Roz Chast has done it again! Chast, as her fans well know, is a cartoonist for The New Yorker with a gift for pinpointing in hilarious fashion the neuroses of our prosperous-but-ever-anxious upper middle-class, especially its female members. And in today’s issue, Chast coins a phrase that I swear will soon be as much a part of the general vocabulary as Tom Wolfe’s “Me-Generation”: “your ‘Goddess’ Years.”


If you’re in your Goddess Years, you know who you are (but I don’t think too many of you are readers of the InkWell). And if you aren’t, you’ve got relatives, neighbors, co-workers, and members of your book group who probably are. Chast offers an illustrated quiz (sorry, it’s not posted on The NewYorker website) designed to help women figure out whether they’re entering their Goddess years (or perhaps are already there):


“1. Do bright-colored tunics and big, bold jewelry suddenly appeal? Are you starting to carry an eccentric tote bag? What’s with the hair?


“2. Have you gotten heavily into herbal tea, especially the ‘soothing’ varieties? How about aromatherapy? Magic crystals? Yoga?…


“5. Has your husband recently purchased an expensive sportscar?”
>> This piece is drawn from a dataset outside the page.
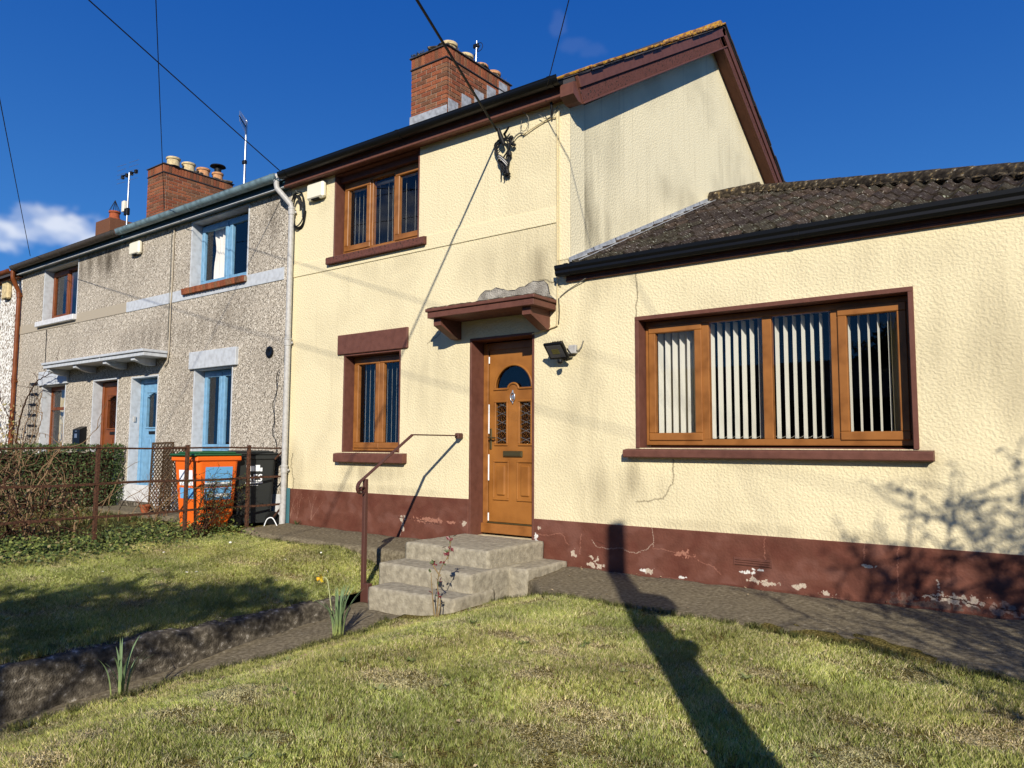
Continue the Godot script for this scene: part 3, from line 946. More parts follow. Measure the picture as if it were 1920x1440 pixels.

In Chast’s droll illustrations, a daughter screams with horror at her tunic-wearing, ethnic jewelry-draped mother: “Mom, you’re starting to look like Aunt June!” In another, Mom in her wide-legged Goddess Years slacks muses, “We should all become vegans…or move to Tuscany…or….” And there are the stacked boxes of the soothing teas: Nappy Time, Restful Rutabaga, Vallium Valley.


Don’t miss this sample of Chast at her best. You do know someone who’s entering her Goddess Years!